(Scene modeling code data)
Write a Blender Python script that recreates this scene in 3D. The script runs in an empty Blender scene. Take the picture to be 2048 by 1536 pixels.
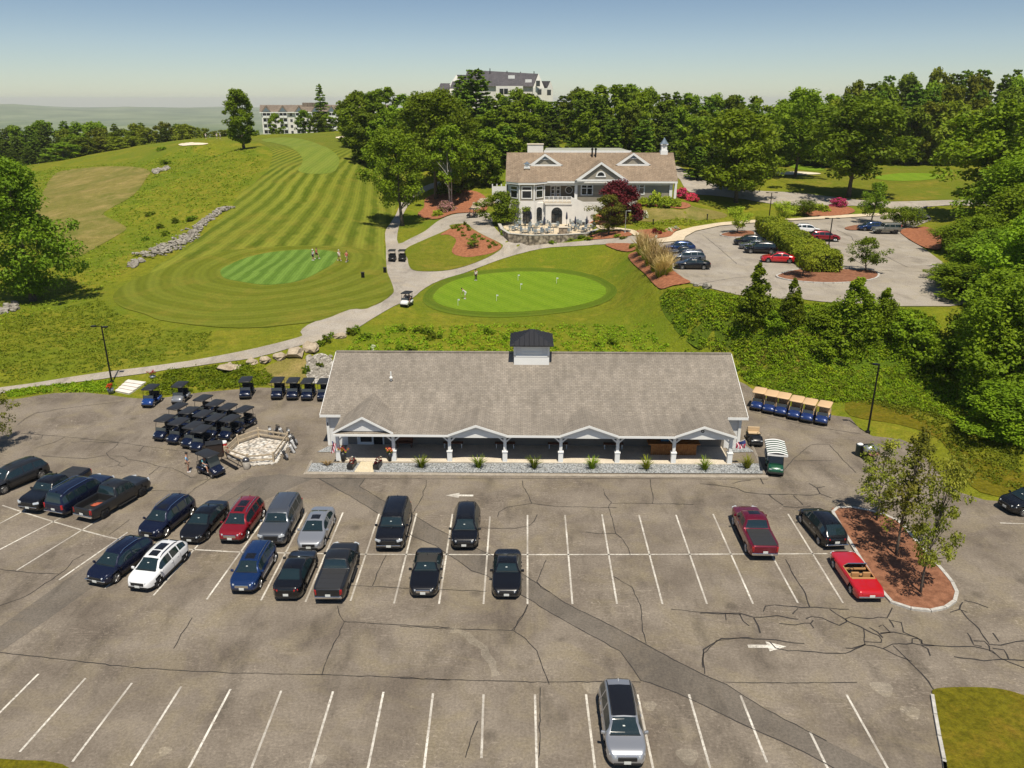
import bpy, bmesh, math, random
import numpy as np
from mathutils import Vector, Matrix
from mathutils.geometry import delaunay_2d_cdt
R = math.radians
random.seed(7); np.random.seed(7)
SC = bpy.context.scene
COL = SC.collection

# ------------------------------------------------------------------ camera model (photo pixels 2048 x 1536)
F, CX, CY, CAMH = 1560.0, 1024.0, 768.0, 28.8
TH, YAW = R(20.0), R(1.03)
_c, _s = math.cos(TH), math.sin(TH)
FWH = np.array([-math.sin(YAW), math.cos(YAW), 0.0])
RT = np.array([math.cos(YAW), math.sin(YAW), 0.0])
FW = FWH * _c + np.array([0, 0, -_s])
UP = FWH * _s + np.array([0, 0, _c])
def ray(px, py):
    return FW + RT * ((px - CX) / F) + UP * ((CY - py) / F)
def at_z(px, py, z=0.0):
    r = ray(px, py); t = (z - CAMH) / r[2]
    return np.array([r[0] * t, r[1] * t, z])
def at_y(px, py, Y):
    r = ray(px, py); t = Y / r[1]
    return np.array([r[0] * t, Y, CAMH + r[2] * t])
def at_d(px, py, d):
    r = ray(px, py); t = d / float(r @ FWH)
    return np.array([r[0] * t, r[1] * t, CAMH + r[2] * t])
def proj(p):
    v = np.array(p, float) - np.array([0, 0, CAMH]); z = v @ FW
    return CX + F * (v @ RT) / z, CY - F * (v @ UP) / z, z

# ------------------------------------------------------------------ scene helpers
def link(name, me, m=None, parent=None, smooth=False):
    o = bpy.data.objects.new(name, me); COL.objects.link(o)
    if m is not None: me.materials.append(m)
    if smooth: me.shade_smooth()
    if parent is not None: o.parent = parent
    return o
def tag(o, label=None, cat=None, group=None, kind=None):
    if label: o['label'] = label
    if cat: o['category'] = cat
    if group: o['group'] = group
    if kind: o['kind'] = kind
    return o
def empty(name, loc, rz=0.0, label=None, cat=None, group=None):
    o = bpy.data.objects.new(name, None); COL.objects.link(o)
    o.empty_display_size = 0.3
    o.location = tuple(float(v) for v in loc); o.rotation_euler = (0, 0, rz)
    return tag(o, label, cat, group)
def kids(o): return [c for c in KIDS.get(o.name, [])]
KIDS = {}
def dup(root, loc, rz=0.0, label=None, group=None, scale=None):
    c = root.copy(); COL.objects.link(c)
    c.location = tuple(float(v) for v in loc); c.rotation_euler = (0, 0, rz)
    if scale is not None: c.scale = scale
    if label: c['label'] = label
    if group: c['group'] = group
    for ch in list(root.children):
        k = ch.copy(); COL.objects.link(k); k.parent = c
        for g in list(ch.children):
            q = g.copy(); COL.objects.link(q); q.parent = k
    return c

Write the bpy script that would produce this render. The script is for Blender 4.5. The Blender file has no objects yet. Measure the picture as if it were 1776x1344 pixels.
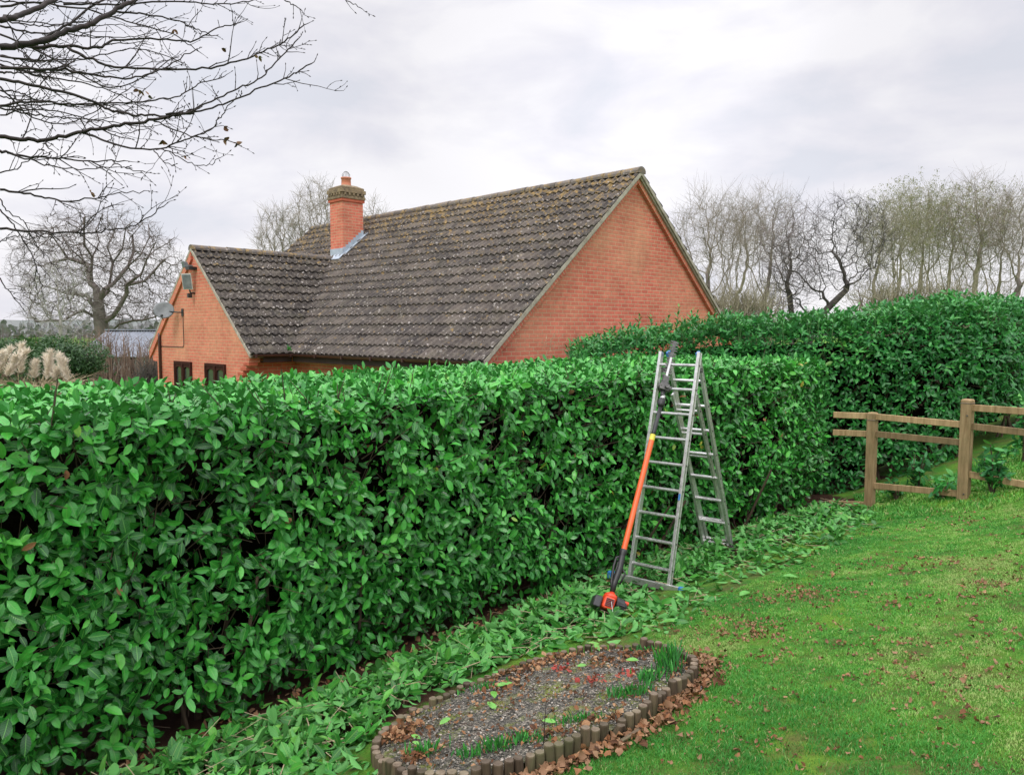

Task brief:
Reproduce the entries exactly. Do not carry over any picture.

Output of the task:
Write a Blender Python script that recreates this scene in 3D. The script runs in an empty Blender scene. Take the picture to be 2048 by 1536 pixels.
import bpy, bmesh, math, random
import numpy as np
from mathutils import Vector, Matrix
from mathutils.geometry import delaunay_2d_cdt
R = math.radians
random.seed(7); np.random.seed(7)
SC = bpy.context.scene
COL = SC.collection

# ------------------------------------------------------------------ camera model (photo pixels 2048 x 1536)
F, CX, CY, CAMH = 1560.0, 1024.0, 768.0, 28.8
TH, YAW = R(20.0), R(1.03)
_c, _s = math.cos(TH), math.sin(TH)
FWH = np.array([-math.sin(YAW), math.cos(YAW), 0.0])
RT = np.array([math.cos(YAW), math.sin(YAW), 0.0])
FW = FWH * _c + np.array([0, 0, -_s])
UP = FWH * _s + np.array([0, 0, _c])
def ray(px, py):
    return FW + RT * ((px - CX) / F) + UP * ((CY - py) / F)
def at_z(px, py, z=0.0):
    r = ray(px, py); t = (z - CAMH) / r[2]
    return np.array([r[0] * t, r[1] * t, z])
def at_y(px, py, Y):
    r = ray(px, py); t = Y / r[1]
    return np.array([r[0] * t, Y, CAMH + r[2] * t])
def at_d(px, py, d):
    r = ray(px, py); t = d / float(r @ FWH)
    return np.array([r[0] * t, r[1] * t, CAMH + r[2] * t])
def proj(p):
    v = np.array(p, float) - np.array([0, 0, CAMH]); z = v @ FW
    return CX + F * (v @ RT) / z, CY - F * (v @ UP) / z, z

# ------------------------------------------------------------------ scene helpers
def link(name, me, m=None, parent=None, smooth=False):
    o = bpy.data.objects.new(name, me); COL.objects.link(o)
    if m is not None: me.materials.append(m)
    if smooth: me.shade_smooth()
    if parent is not None: o.parent = parent
    return o
def tag(o, label=None, cat=None, group=None, kind=None):
    if label: o['label'] = label
    if cat: o['category'] = cat
    if group: o['group'] = group
    if kind: o['kind'] = kind
    return o
def empty(name, loc, rz=0.0, label=None, cat=None, group=None):
    o = bpy.data.objects.new(name, None); COL.objects.link(o)
    o.empty_display_size = 0.3
    o.location = tuple(float(v) for v in loc); o.rotation_euler = (0, 0, rz)
    return tag(o, label, cat, group)
def kids(o): return [c for c in KIDS.get(o.name, [])]
KIDS = {}
def dup(root, loc, rz=0.0, label=None, group=None, scale=None):
    c = root.copy(); COL.objects.link(c)
    c.location = tuple(float(v) for v in loc); c.rotation_euler = (0, 0, rz)
    if scale is not None: c.scale = scale
    if label: c['label'] = label
    if group: c['group'] = group
    for ch in list(root.children):
        k = ch.copy(); COL.objects.link(k); k.parent = c
        for g in list(ch.children):
            q = g.copy(); COL.objects.link(q); q.parent = k
    return c

Write the bpy script that would produce this render. The script is for Blender 4.5. The Blender file has no objects yet. Measure the picture as if it were 1776x1344 pixels.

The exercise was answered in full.